In game six, Reimer made a diving stick stop on Bergeron, who was about to stuff the puck into an empty net on a wraparound in the second period, again with the score tied at zero. The fans in the Air Canada Centre seemed to wake up to the netminder’s role in the team’s future. “REIMER! REIMER! REIMER!” the end above him chanted, while the other side joined in with an off-beat echo, as though building confidence to sing along—“Reimer. Reimer. Reimer.” Even Roberto Luongo, the man who was supposed to take his place, chimed in with praise: #REIMS4SOCHI, he tweeted, offering his thoughts on Canada’s Olympic roster. It wasn’t until the final 30 seconds, with the Leafs leading 2–1 and the Bruins taking a desperate time out, that the roar finally burst out in truly rink-shaking unison—“REIMER! REIMER! REIMER!” it went, anointing the Leafs’ new king in the net and mocking the Bruins for failing to solve him.
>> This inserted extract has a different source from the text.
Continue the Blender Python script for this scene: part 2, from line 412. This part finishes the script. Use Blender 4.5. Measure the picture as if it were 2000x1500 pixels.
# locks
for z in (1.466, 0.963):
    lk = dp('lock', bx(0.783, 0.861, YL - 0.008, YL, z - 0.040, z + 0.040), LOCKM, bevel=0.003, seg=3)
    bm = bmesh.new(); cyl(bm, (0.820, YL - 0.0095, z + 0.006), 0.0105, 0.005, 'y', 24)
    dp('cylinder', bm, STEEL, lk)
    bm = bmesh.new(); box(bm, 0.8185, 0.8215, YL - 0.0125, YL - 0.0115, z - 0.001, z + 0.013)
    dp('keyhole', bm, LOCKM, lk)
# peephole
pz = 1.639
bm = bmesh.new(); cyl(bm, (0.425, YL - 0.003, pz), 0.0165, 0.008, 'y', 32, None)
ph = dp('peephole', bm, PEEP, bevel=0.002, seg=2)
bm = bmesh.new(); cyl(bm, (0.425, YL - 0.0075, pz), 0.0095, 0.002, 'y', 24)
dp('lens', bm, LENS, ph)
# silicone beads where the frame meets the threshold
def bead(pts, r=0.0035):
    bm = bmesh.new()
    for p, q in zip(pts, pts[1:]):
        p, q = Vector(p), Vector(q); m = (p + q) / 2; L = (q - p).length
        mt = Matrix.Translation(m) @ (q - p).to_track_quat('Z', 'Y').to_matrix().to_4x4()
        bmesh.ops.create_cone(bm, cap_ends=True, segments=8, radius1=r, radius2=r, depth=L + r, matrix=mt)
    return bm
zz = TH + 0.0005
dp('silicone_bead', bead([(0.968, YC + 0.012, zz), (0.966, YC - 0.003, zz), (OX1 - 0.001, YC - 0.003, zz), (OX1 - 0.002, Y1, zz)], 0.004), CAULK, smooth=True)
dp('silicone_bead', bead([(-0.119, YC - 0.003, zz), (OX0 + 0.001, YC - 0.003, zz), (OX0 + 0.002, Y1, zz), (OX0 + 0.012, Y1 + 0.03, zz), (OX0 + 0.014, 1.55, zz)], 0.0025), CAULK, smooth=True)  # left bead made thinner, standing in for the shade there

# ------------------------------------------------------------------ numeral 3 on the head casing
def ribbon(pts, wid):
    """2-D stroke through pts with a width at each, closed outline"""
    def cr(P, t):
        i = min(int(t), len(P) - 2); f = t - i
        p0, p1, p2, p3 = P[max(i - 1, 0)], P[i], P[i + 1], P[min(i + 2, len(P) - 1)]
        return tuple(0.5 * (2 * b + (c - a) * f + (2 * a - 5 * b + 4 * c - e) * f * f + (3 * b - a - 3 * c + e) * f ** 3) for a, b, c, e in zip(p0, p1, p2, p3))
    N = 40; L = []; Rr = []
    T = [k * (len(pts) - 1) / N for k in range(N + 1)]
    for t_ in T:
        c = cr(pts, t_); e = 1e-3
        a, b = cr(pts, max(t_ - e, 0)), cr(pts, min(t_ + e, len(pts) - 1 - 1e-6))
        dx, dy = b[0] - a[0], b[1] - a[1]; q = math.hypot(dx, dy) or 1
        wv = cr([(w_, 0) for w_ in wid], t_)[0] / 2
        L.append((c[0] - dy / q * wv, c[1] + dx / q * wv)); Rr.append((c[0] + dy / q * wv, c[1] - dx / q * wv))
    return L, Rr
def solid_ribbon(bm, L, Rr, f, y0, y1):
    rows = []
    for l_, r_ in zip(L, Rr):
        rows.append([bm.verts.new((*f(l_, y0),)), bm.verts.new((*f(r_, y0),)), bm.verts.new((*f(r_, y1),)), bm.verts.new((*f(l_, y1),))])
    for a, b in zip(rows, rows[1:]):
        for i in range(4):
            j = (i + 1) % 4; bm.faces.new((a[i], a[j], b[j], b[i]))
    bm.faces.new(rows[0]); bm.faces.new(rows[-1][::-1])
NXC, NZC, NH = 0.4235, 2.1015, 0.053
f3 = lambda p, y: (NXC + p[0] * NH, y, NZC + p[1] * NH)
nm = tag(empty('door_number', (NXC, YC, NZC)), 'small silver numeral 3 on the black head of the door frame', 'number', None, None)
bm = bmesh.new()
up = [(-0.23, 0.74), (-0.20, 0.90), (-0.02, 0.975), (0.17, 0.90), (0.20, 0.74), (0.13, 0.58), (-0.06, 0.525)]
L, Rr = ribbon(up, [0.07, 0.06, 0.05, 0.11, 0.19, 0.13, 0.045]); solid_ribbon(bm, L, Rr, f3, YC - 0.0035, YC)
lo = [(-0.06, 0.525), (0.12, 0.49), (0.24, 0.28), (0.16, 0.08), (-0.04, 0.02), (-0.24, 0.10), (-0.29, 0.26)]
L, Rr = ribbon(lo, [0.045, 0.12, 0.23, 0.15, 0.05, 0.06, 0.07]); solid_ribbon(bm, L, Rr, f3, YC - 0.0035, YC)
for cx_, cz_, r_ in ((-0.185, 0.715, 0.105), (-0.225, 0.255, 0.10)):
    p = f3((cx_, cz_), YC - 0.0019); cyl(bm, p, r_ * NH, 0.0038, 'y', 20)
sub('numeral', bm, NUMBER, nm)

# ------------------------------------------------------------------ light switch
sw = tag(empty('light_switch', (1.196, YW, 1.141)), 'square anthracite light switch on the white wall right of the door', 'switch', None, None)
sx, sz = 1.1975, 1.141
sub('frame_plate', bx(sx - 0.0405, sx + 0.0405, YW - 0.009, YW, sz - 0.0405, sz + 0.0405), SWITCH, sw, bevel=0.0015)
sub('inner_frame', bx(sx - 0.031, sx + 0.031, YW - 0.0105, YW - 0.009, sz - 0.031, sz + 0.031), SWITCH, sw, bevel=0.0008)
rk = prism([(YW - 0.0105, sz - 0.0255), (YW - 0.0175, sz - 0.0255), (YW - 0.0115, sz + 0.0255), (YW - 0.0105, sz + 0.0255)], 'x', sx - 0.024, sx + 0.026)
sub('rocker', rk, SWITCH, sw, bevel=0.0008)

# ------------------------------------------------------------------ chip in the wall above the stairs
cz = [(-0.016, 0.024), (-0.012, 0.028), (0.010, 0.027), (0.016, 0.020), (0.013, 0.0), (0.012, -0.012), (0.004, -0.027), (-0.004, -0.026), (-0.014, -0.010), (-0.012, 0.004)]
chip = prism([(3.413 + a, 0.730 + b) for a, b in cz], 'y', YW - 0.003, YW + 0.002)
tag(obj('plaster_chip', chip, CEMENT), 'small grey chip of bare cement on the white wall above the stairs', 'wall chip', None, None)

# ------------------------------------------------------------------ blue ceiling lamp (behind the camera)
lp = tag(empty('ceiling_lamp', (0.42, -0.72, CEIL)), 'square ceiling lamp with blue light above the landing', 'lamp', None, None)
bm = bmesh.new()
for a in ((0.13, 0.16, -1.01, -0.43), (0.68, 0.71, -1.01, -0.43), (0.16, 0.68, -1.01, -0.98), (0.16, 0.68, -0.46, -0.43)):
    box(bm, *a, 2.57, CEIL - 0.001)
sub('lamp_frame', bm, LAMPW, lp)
Reimer’s performance in the first round of the playoffs catapulted him into the conversation of the top playoff goalies through round one. It wasn’t just his stats that put him there. It was also the timeliness of his stops—the ability to give the Leafs momentum and confidence to open up their game. Reimer was named the first star for his 29 saves in game six, and he skated out into the still-filled rink, stick held high and proud, with a humble, red-faced grin. “Thanks a lot, guys!” he said into a microphone, barely audible over the cheers. “You guys are awesome!”
And slowly, outside, that roaring blue-and-white sea receded. The fans flowed back into the streets and through the subways, to their homes and beds and midnight dreams. And though game seven would be a crushing blow, it was these stolen moments that mattered. Reimer may not have been on their backs, but he was in their hearts for good.